In theory, the Council could change its rules at any time, depending on the policy prerogatives of the EU rulemakers and changes in tax practices. Nobody in Bermuda knows if and when that might happen, how often the rules could be reviewed or how they might evolve in the future.

An EU official says the criteria used to establish the EU’s list of non-cooperative jurisdictions were decided in 2016 and insisted there are no plans to change them. “However, some criteria are still being reviewed and/or specified,” the official says.

One Bermuda-based lawyer says: “The EU’s principles will certainly change over time, for tax reasons or other reasons. But the government of Bermuda will remain in close dialogue with the EU, so I am confident that when the EU makes any changes which will impact Bermuda, the jurisdiction should be able to adapt quickly to address those changes.”

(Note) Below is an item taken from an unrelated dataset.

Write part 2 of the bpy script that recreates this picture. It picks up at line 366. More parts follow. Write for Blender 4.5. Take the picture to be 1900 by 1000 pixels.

The nightmare scenario would be if the US decided to insist on offshore financial centres complying with its regulations, as the EU has done, giving Bermuda and others the problem of adhering to two different sets of regulations. But this is unlikely, says Thomas Dawson, partner at McDermott Will & Emery in New York.

“US states do not have economic substance requirements for companies incorporated in their states,” Dawson says. “Think Delaware and the more than a million companies incorporated there, but with headquarters, operations and people located elsewhere.

“This is also true for re/insurers. So, it would be difficult for any US state or US insurance regulator to insist on local presence/economic substance.”